Eine intensivere berufliche Orientierung an den allgemeinbildenden Schulen ist notwendig, um mehr junge Menschen für eine duale Ausbildung zu gewinnen. In der Berufsorientierung finden Jugendliche Unterstützung bei der Suche nach dem richtigen Ausbildungsberuf. Sie muss an allen Schulformen stattfinden und die Schüler*innen abschluss- und geschlechterunabhängig gleichermaßen ansprechen. Es ist hierbei aber wichtig, dass eine Berufswahlorientierung schon sehr früh in der Schule beginnt und spätestens ab der 7. Jahrgangsstufe verstärkt einsetzt. Praktika und Hospitationen sind hierfür Bausteine und es gibt weitere: der Berufswahlpass, eine Potenzialanalyse, die Berufsfelderkundung und ein mehrwöchiges Pflichtpraktikum. Darüber hinaus ist es aus unserer Sicht wichtig, dass es auf das Profil einer Schule abgestimmte Maßnahmen wie Ausbildungsmessen, Berufe-Parcours oder die Girls’ Day Akademie für Schülerinnen der Vorabgangs- und Abgangsklassen, die sich für technisch-naturwissenschaftliche Berufsbilder interessieren, gibt.

Antwort der CDU

Wir werden die obligatorische berufliche Orientierung an den Schulen sowie an außerschulischen Lernorten weiter ausbauen, diese stärkenorientiert, klischeefrei und praxisnah gestalten und adressatengerecht bereits in der 4. Klasse damit beginnen. Hierfür streben wir Ziel- Leistungsvereinbarungen mit den Schulen an. Dabei setzen wir auf Maßnahmen und Elemente wie den Berufswahlpass, Potenzialanalysen, Werkstatt- Tage, Praktika, Schülerfirmen, Tage der beruflichen Bildung, Berufsmessen, die Einladung von Unternehmern und Unternehmerinnen in Schulen sowie eine wirksamere Einbindung der Eltern. Wir werden dabei sowohl Berufsorientierungskräfte der Agentur für Arbeit als auch Praktiker aus Unternehmen einbinden.
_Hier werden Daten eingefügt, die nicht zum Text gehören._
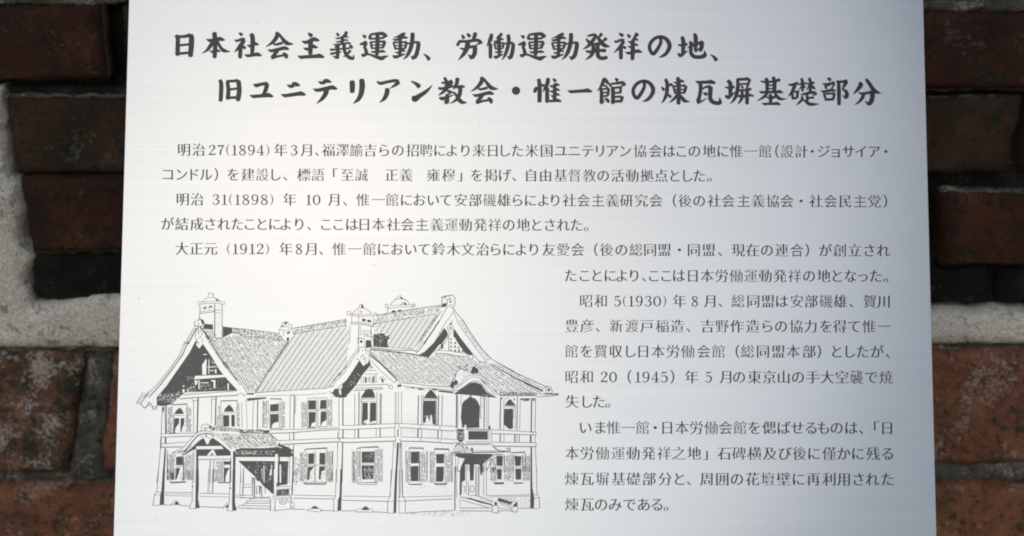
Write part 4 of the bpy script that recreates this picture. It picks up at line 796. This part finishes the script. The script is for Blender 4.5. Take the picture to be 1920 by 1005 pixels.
draw(*m_, "L 1.1 262,0 232,395 185,460 163,645 285,648; F 338,0 378,0 365,400 360,640 280,642 292,460 312,380; L 1 185,460 290,458; L .9 225,410 300,405; F 930,0 982,0 985,300 970,520 1000,695 920,702 925,300; L 1 870,0 865,560 812,702 930,708; F 1590,0 1642,0 1632,600 1662,742 1585,745 1580,600; L 1.1 1545,0 1530,590 1492,742 1590,748; L 1.1 380,412 860,415; L .8 380,445 860,450; L .8 380,472 850,480; L 1.1 1000,430 1520,440; L .9 1000,488 1520,495; L .9 1640,460 1914,468; L 1.1 1640,495 1914,515; L 1.2 365,636 530,640; L 1.2 640,645 820,655; L 1.3 1000,668 1440,690; L 1.1 1655,690 1914,705; F 538,638 560,590 585,568 615,590 642,640; L .9 490,636 530,580 575,560; F 1450,685 1500,622 1520,690; L .9 1420,688 1470,620 1510,605; L 1.1 1160,0 1145,430; L .8 1180,0 1175,430; L 1.8 1240,0 1228,432; L .9 1735,0 1720,455; L 1.1 1790,0 1775,460; L .9 1800,270 1914,268; L .9 1790,320 1914,318; L 2.8 470,212 490,238 750,225; L 2.2 1330,238 1530,240; C 878,310,12; C 1555,340,14; C 870,560,10; L .9 1680,660 1760,640 1830,600 1870,540")
# --- lower storey and porch
draw(*l_, "L 1.2 205,190 200,380 180,650 135,1005; F 275,385 300,385 295,560 280,760 275,1005 225,1005 250,720; L 1 215,140 215,185 260,190; L .9 325,420 315,960; L 1.1 800,430 795,1005; L 1.1 780,480 760,960; F 840,350 880,400 882,1005 838,1005; F 1500,440 1550,440 1542,1005 1500,1005; L 1 1465,440 1462,1005; L 1 1085,600 1078,1005; L .8 1105,600 1100,1005; L 1.4 1160,600 1152,1005; L .9 1640,700 1640,1005; L 1 1695,740 1690,1005; L .8 1850,900 1850,1005; L .8 1880,920 1880,1005; L 2.6 290,190 288,300")
draw(*l_, "F 570,500 650,470 760,380 850,290 930,222 985,200 1060,215 1140,200 1300,310 1462,445 1462,530 880,525 850,400 760,430 650,500 600,512; L 1.2 410,470 480,435 600,385 700,265 800,155 880,98 990,68 1100,85 1160,130; L 2.2 520,452 640,430 760,280 880,150 1000,118 1100,130 1160,175; L 1 400,500 415,470 560,470; L 1 575,485 680,415 780,300 900,205 980,188; W 585,470 640,470 690,400 790,290 880,200 980,165 990,195 900,230 800,340 700,430 620,490 590,490; W 842,352 1290,346 1335,398 1200,404 842,404; W 1030,518 1125,412 1150,412 1205,518; B 1095,512 1125,465 1155,512; W 1140,185 1175,178 1460,395 1505,430 1500,452 1465,455 1440,430; W 955,175 1010,145 1110,160 1125,205 1085,240 1062,312 1025,315 995,235; B 1003,140 1030,140 1032,188 1010,190; K .9 1040,200 1100,205; W 1462,460 1502,450 1502,530 1462,530; W 880,528 1462,520 1462,575 880,585; K 1.4 880,590 1462,580")
draw(*l_, "K 1.1 590,480 660,440 760,340; K .9 900,185 980,180")
draw(*g_, "L 1 1215,630 1240,590 1290,570 1360,600 1400,640; L 1 1230,690 1225,640; L 1.1 1265,630 1300,670 1330,620; F 1370,590 1400,620 1390,660 1350,650; C 1290,655,12; L .9 1200,700 1340,700")
draw(*n_, "L 1.2 540,130 650,225 720,265; L 2 0,392 400,395 700,372; F 0,392 690,380 800,380 860,405 940,480 950,525 890,545 0,545; F 690,300 760,330 850,360 900,390 965,440 880,460 800,390 680,350; F 700,290 720,300 720,340 675,355; F 410,70 530,60 530,105 440,110; L 1.3 0,112 300,112 530,130")
stipple(tl(*n_, "20,430 640,430 640,500 20,510"), 90, .4, .8, BARE, 1.1, 20)
draw(*l_, "F 1550,400 1914,400 1914,545 1550,545"); stipple(tl(*l_, "1560,430 1914,430 1914,500 1560,500"), 40, .4, .8, BARE, 1.1, 20)
INKL.poly([(446, 864), (540.9, 864.8), (538.8, 908.5), (519, 910.5), (514, 926), (509, 925), (504.3, 919.7), (493.9, 911.3), (487.6, 903), (481.3, 900.9), (478.2, 893.6), (462, 879)])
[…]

Um spätere Ausbildungsabbrüche möglichst zu vermeiden, setzen wir neben einer kompetenten Beratung und engen Begleitung der Jugendlichen durch die Jugendberufsagentur im Vorfeld auf  ausbildungsbegleitende Hilfen im Bedarfsfall.

Antwort der FDP

Wir wollen die Berufsorientierung in den Schulen weiter stärken. Hier bieten insbesondere die vielen Quer- und Seiteneinsteiger und -Einsteigerinnen eine große Chance. Sie bringen anders als reine Lehrkräfte Erfahrungen aus anderen Berufsfeldern und der Wirtschaft in die Schulen. Dieses Potential müssen wir unbedingt nutzen.

Antwort der SPD

Die Vermittlung von Arbeits- und Lebensorientierung ist in Bremer Schulen in allen Schulformen über das gesamte Schulleben hinweg Querschnittsaufgabe aller Fächer. Berufsorientierung beginnt in Oberschulen und Gymnasien ab Kl. 5 mit WAT-Unterricht und dem Girls’/Boys‘ Day, setzt sich u. a. fort mit dem Berufswahlpass/E-Portfolio ab Kl. 7, der Potenzialanalyse und den Werkstatttagen in Kl. 8, mit den Schulpraktika ab Kl. 8 und dem Itslearning-Begleitkurs für alle Schüler:innen Jg. 9/10 und Q1. Insbesondere zur Durchführung der Praktika oder auch zur Zusammenarbeit bei Unterrichtsangeboten gibt es zahlreiche Kontakte von Schulen zu Betrieben, Verbraucherschutzorganisationen oder auch anderen Akteuren des wirtschaftlichen Lebens. In Bremen gibt es eine Vielzahl an Schüler*innenfirmen, in denen Schüler:innen mit Lehrkräften eine Geschäftsidee entwickeln, produzieren und vermarkten. Schüler*innen , die bei der Berufsorientierung besonders viel Unterstützung benötigen, wollen wir frühzeitig Berufsbegleiter:innen zur Seite stellen.